— BEGIN Collected data —

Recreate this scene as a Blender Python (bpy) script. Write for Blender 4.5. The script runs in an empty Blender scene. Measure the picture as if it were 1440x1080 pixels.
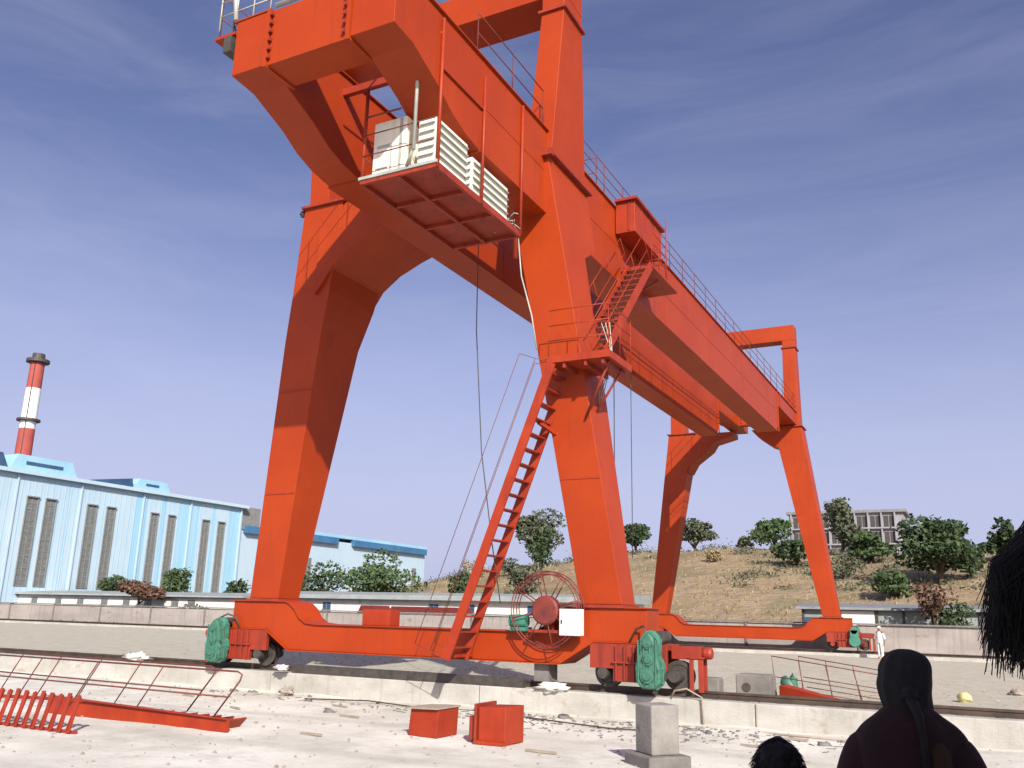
import bpy, math, random
from mathutils import Vector, Matrix, noise
random.seed(7)
R = math.radians
scene = bpy.context.scene
COL = scene.collection

# ------------------------------------------------------------ camera, sky, sun, exposure
RIGHT = Vector((0.88881548, 0.45767782, 0.02319584))
DOWN = Vector((-0.09510241, 0.23373144, -0.96763895))
FWD = Vector((-0.44828849, 0.8578465, 0.25127038))
cam = bpy.data.cameras.new('camera')
camo = bpy.data.objects.new('camera', cam)
COL.objects.link(camo)
mm = Matrix((( RIGHT.x, -DOWN.x, -FWD.x, 0), (RIGHT.y, -DOWN.y, -FWD.y, 0), (RIGHT.z, -DOWN.z, -FWD.z, 1.4), (0, 0, 0, 1)))
camo.matrix_world = mm
cam.sensor_width = 36
cam.lens = 36 * 1242.9 / 1440
cam.clip_start = 0.05
cam.clip_end = 9000
scene.camera = camo

SUN = Vector((1.0, -1.2, 0.98)).normalized()
elev = math.asin(SUN.z)
w = bpy.data.worlds.new('World')
scene.world = w
w.use_nodes = True
nt = w.node_tree
for n in list(nt.nodes): nt.nodes.remove(n)
def N(nt, t, **k):
    n = nt.nodes.new(t)
    for a, b in k.items(): setattr(n, a, b)
    return n
sky = N(nt, 'ShaderNodeTexSky', sky_type='NISHITA')
sky.sun_disc = False
sky.sun_elevation = elev
sky.sun_rotation = math.atan2(SUN.x, SUN.y)
sky.air_density = 1.0
sky.dust_density = 3.0
sky.ozone_density = 2.6
tc = N(nt, 'ShaderNodeTexCoord')
mp = N(nt, 'ShaderNodeMapping')
mp.inputs['Scale'].default_value = (1.4, 3.2, 9.0)
mp.inputs['Rotation'].default_value = (0.12, -0.1, 0.5)
nz = N(nt, 'ShaderNodeTexNoise')
nz.inputs['Scale'].default_value = 1.5
nz.inputs['Detail'].default_value = 7
nz.inputs['Roughness'].default_value = 0.62
nz.inputs['Distortion'].default_value = 0.5
cr = N(nt, 'ShaderNodeValToRGB')
cr.color_ramp.elements[0].position = 0.40
cr.color_ramp.elements[0].color = (0, 0, 0, 1)
cr.color_ramp.elements[1].position = 0.85
cr.color_ramp.elements[1].color = (0.17, 0.17, 0.17, 1)
tint = N(nt, 'ShaderNodeMix', data_type='RGBA', blend_type='MULTIPLY')
tint.inputs[0].default_value = 1.0
tint.inputs[7].default_value = (1.02, 0.84, 1.0, 1)
mx = N(nt, 'ShaderNodeMix', data_type='RGBA')
mx.inputs[7].default_value = (6.2, 6.3, 7.6, 1)
bg = N(nt, 'ShaderNodeBackground')
bg.inputs['Strength'].default_value = 0.105
wo = N(nt, 'ShaderNodeOutputWorld')
L = nt.links.new
L(tc.outputs['Generated'], mp.inputs['Vector']); L(mp.outputs[0], nz.inputs['Vector']); L(nz.outputs['Fac'], cr.inputs[0])
L(sky.outputs[0], tint.inputs[6]); L(tint.outputs[2], mx.inputs[6]); L(cr.outputs[0], mx.inputs[0])
sp = N(nt, 'ShaderNodeSeparateXYZ'); L(tc.outputs['Generated'], sp.inputs[0])
hr = N(nt, 'ShaderNodeValToRGB'); hr.color_ramp.interpolation = 'EASE'
hr.color_ramp.elements[0].position = 0.0; hr.color_ramp.elements[0].color = (0.85, 0.85, 0.85, 1)
hr.color_ramp.elements[1].position = 0.50; hr.color_ramp.elements[1].color = (0.0, 0.0, 0.0, 1)
L(sp.outputs['Z'], hr.inputs[0])
hm = N(nt, 'ShaderNodeMix', data_type='RGBA'); hm.inputs[7].default_value = (4.25, 4.5, 6.4, 1)
L(mx.outputs[2], hm.inputs[6]); L(hr.outputs[0], hm.inputs[0])
L(hm.outputs[2], bg.inputs[0]); L(bg.outputs[0], wo.inputs[0])
sl = bpy.data.lights.new('sun', 'SUN')
sl.energy = 5.0
sl.angle = R(0.5)
sl.color = (1.0, 0.94, 0.85)
so = bpy.data.objects.new('sun', sl)
COL.objects.link(so)
so.rotation_euler = (-SUN).to_track_quat('-Z', 'Y').to_euler()
so.location = (40, -30, 60)
scene.view_settings.view_transform = 'Standard'
scene.view_settings.look = 'None'
scene.view_settings.exposure = 0.38
scene.view_settings.gamma = 1

# ------------------------------------------------------------ materials
def material(name, c1, c2=None, scale=3.0, rough=0.8, bump=0.0, bscale=30.0, stretch=(1, 1, 1), metal=0.0, c3=None, s3=1.0, t3=0.6, spec=0.5, detail=6, lo=0.35, hi=0.65, bdist=0.02):
    m = bpy.data.materials.new(name)
    m.use_nodes = True
    nt = m.node_tree
    b = nt.nodes['Principled BSDF']
    b.inputs['Roughness'].default_value = rough
    b.inputs['Metallic'].default_value = metal
    b.inputs['Specular IOR Level'].default_value = spec
    b.inputs['Base Color'].default_value = (*c1, 1)
    g = nt.nodes.new('ShaderNodeNewGeometry')
    mp = nt.nodes.new('ShaderNodeMapping')
    mp.inputs['Scale'].default_value = stretch
    nt.links.new(g.outputs['Position'], mp.inputs['Vector'])
    def ns(sc, de=detail):
        n = nt.nodes.new('ShaderNodeTexNoise')
        n.inputs['Scale'].default_value = sc
        n.inputs['Detail'].default_value = de
        n.inputs['Roughness'].default_value = 0.62
        nt.links.new(mp.outputs[0], n.inputs['Vector'])
        return n
    if c2 is not None:
        r = nt.nodes.new('ShaderNodeValToRGB')
        r.color_ramp.elements[0].position = lo; r.color_ramp.elements[0].color = (*c1, 1)
        r.color_ramp.elements[1].position = hi; r.color_ramp.elements[1].color = (*c2, 1)
        nt.links.new(ns(scale).outputs['Fac'], r.inputs[0])
        out = r.outputs[0]
        if c3 is not None:
            r3 = nt.nodes.new('ShaderNodeValToRGB')
            r3.color_ramp.elements[0].position = t3; r3.color_ramp.elements[0].color = (0, 0, 0, 1)
            r3.color_ramp.elements[1].position = min(1, t3 + 0.08); r3.color_ramp.elements[1].color = (1, 1, 1, 1)
            nt.links.new(ns(s3).outputs['Fac'], r3.inputs[0])
            x = nt.nodes.new('ShaderNodeMix'); x.data_type = 'RGBA'
            nt.links.new(r3.outputs[0], x.inputs[0]); nt.links.new(out, x.inputs[6])
            x.inputs[7].default_value = (*c3, 1)
            out = x.outputs[2]
        nt.links.new(out, b.inputs['Base Color'])
    if bump:
        bp = nt.nodes.new('ShaderNodeBump')
        bp.inputs['Strength'].default_value = bump
        bp.inputs['Distance'].default_value = bdist
        nt.links.new(ns(bscale, 4).outputs['Fac'], bp.inputs['Height'])
        nt.links.new(bp.outputs[0], b.inputs['Normal'])
    return m

ORANGE = material('orange_paint', (0.355, 0.041, 0.0035), (0.305, 0.032, 0.003), 0.55, 0.5, 0.12, 2.2, c3=(0.29, 0.032, 0.007), s3=1.6, t3=0.63, bdist=0.03, spec=0.3)
ORANGE2 = material('orange_paint_thin', (0.34, 0.036, 0.007), (0.27, 0.025, 0.006), 2.0, 0.55, spec=0.35)
RED = material('red_oxide_paint', (0.22, 0.022, 0.008), (0.30, 0.031, 0.010), 1.4, 0.55, 0.15, 12, c3=(0.16, 0.02, 0.015), s3=2.2, t3=0.62)
DKRED = material('dark_red_steel', (0.10, 0.018, 0.014), (0.20, 0.03, 0.02), 5, 0.6)
GREYPIPE = material('grey_pipe', (0.42, 0.43, 0.38), (0.30, 0.32, 0.28), 3, 0.5)
WHITEP = material('cream_cabinet_paint', (0.84, 0.82, 0.68), (0.76, 0.75, 0.62), 2.5, 0.5)
WHITE = material('white_paint', (0.78, 0.78, 0.72), (0.68, 0.68, 0.62), 2, 0.5)
DARK = material('dark_steel', (0.035, 0.032, 0.03), (0.07, 0.06, 0.05), 6, 0.6)
RAILM = material('worn_rail_steel', (0.05, 0.038, 0.03), (0.10, 0.07, 0.05), 4, 0.55, metal=0.3)
TARP = material('green_machine_enamel', (0.035, 0.125, 0.08), (0.06, 0.19, 0.125), 5, 0.5, 0.4, 14, c3=(0.02, 0.06, 0.045), s3=5, t3=0.53)
TEAL = material('green_machine_paint', (0.03, 0.16, 0.11), (0.06, 0.24, 0.17), 4, 0.5)
CONC = material('cast_concrete', (0.34, 0.335, 0.295), (0.47, 0.465, 0.42), 0.9, 0.9, 0.5, 14, stretch=(1, 1, 1.6), c3=(0.34, 0.30, 0.25), s3=2.6, t3=0.60)
CONCP = material('post_concrete', (0.19, 0.18, 0.16), (0.29, 0.275, 0.25), 2.0, 0.95, 0.5, 20, c3=(0.14, 0.13, 0.115), s3=3, t3=.58)
STEELB = material('weathered_thin_steel', (0.11, 0.030, 0.022), (0.16, 0.045, 0.03), 4, 0.7)
CONCD = material('grey_concrete', (0.13, 0.125, 0.115), (0.21, 0.20, 0.185), 2.5, 0.95, 0.5, 20)
WALLC = material('weathered_concrete_wall', (0.27, 0.245, 0.225), (0.36, 0.33, 0.30), 0.35, 0.95, 0.3, 8, stretch=(1, 1, 3), c3=(0.22, 0.19, 0.15), s3=0.9, t3=0.62)
SHEDW = material('limewashed_wall', (0.66, 0.66, 0.60), (0.78, 0.77, 0.71), 0.4, 0.9, c3=(0.5, 0.49, 0.42), s3=0.8, t3=0.62)
ROOFG = material('grey_roof_sheet', (0.30, 0.33, 0.32), (0.22, 0.25, 0.24), 1, 0.7)
FACT = material('pale_blue_cladding', (0.25, 0.47, 0.61), (0.31, 0.53, 0.67), 0.05, 0.6, 0.15, 1.5, stretch=(1, 6, 0.2))
FACT2 = material('pale_cladding_strip', (0.37, 0.51, 0.60), (0.43, 0.56, 0.64), 0.08, 0.6)
FBLUE = material('blue_roof_sheet', (0.03, 0.12, 0.24), (0.05, 0.16, 0.30), 0.3, 0.6)
NAVY = material('dark_blue_louvre', (0.02, 0.06, 0.13), (0.04, 0.09, 0.17), 0.6, 0.6)
GLASS = material('dusty_window_glass', (0.11, 0.13, 0.125), (0.19, 0.20, 0.19), 1.6, 0.3, stretch=(1, 1, 2.5))
FRAME = material('grey_window_frame', (0.22, 0.23, 0.22), (0.16, 0.17, 0.17), 2, 0.6)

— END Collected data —

§ What is needed
Everything from the first line to the line with "COL = scene.collection" must be repeated exactly, and nothing else. Leave the pictures out.

§ Right answer
Recreate this scene as a Blender Python (bpy) script. Write for Blender 4.5. The script runs in an empty Blender scene. Measure the picture as if it were 1440x1080 pixels.
import bpy, math, random
from mathutils import Vector, Matrix, noise
random.seed(7)
R = math.radians
scene = bpy.context.scene
COL = scene.collection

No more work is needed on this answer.